Il ne revint jamais.
«Qui peut arrêter le cours de la vie d’un capitaine au long cours, commente Patrice Treuthardt ? Germaine fut frappée de plein fouet comme par une grande lame de fond. Elle ne s’en remit jamais !»
D’abord, elle attendit. Le coeur plein d’espoir. Si ce n’est pas ce bateau, ce sera le suivant qui lui ramènera son promis. Le port de la Pointe-des-Galets était son seul horizon.
Ses beaux cheveux noirs étaient devenus gris fillasse
Peut-être a-t-il essuyé une tempête… Peut-être est-il tombé malade… Peut-être «ses affaires dans le Poitou» l’ont-elles retenu plus longtemps que prévu… Peut-être est-il parti à la guerre… Mais il reviendra… Elle l’attendra toute sa vie. Peut-être est-il mort…

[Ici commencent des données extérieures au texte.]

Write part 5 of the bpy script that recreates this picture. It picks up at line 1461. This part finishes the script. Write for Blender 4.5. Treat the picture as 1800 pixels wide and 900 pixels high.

Elle l’attendit toute sa vie. Au fond de la ruelle Caca. Recluse. A quelques encablures du port de la Pointe-des-Galets.
Il ne revint jamais.
Le ballet incessant des bateaux et l’appel des sirènes cessèrent de rythmer la vie de Germaine. Ses beaux cheveux noirs étaient devenus gris fillasse. Sa peau était devenue aussi ridée qu’une mangue à terre. Germaine était devenue folle. Et les marmay s’en donnaient à coeur joie.
Germaine avait un visage effrayant…
«Parfois, pour tirer notre vengeance, on glissait sous la porte un petit poisson gâté qu’on avait chipé sur les quais, se souvient Patrice Treuthardt. Et son odeur nauséabonde avait pour effet de la faire sortir de sa mansarde pour nous traiter de toutes sortes de noms d’oiseaux et dans un langage quelque peu incompréhensible qui traduisait ses traits de folie. La mesquinerie des enfants avait alors atteint ses objectifs ! Germaine avait un visage effrayant et des yeux qui pouvaient méduser un troupeau de boeufs malgaches tout entier.»
Si un jour vos pas vous mènent à quelques encablures du port de la Pointe-des-Galets, rappelez-vous qu’ici, le rêve de Germaine se brisa.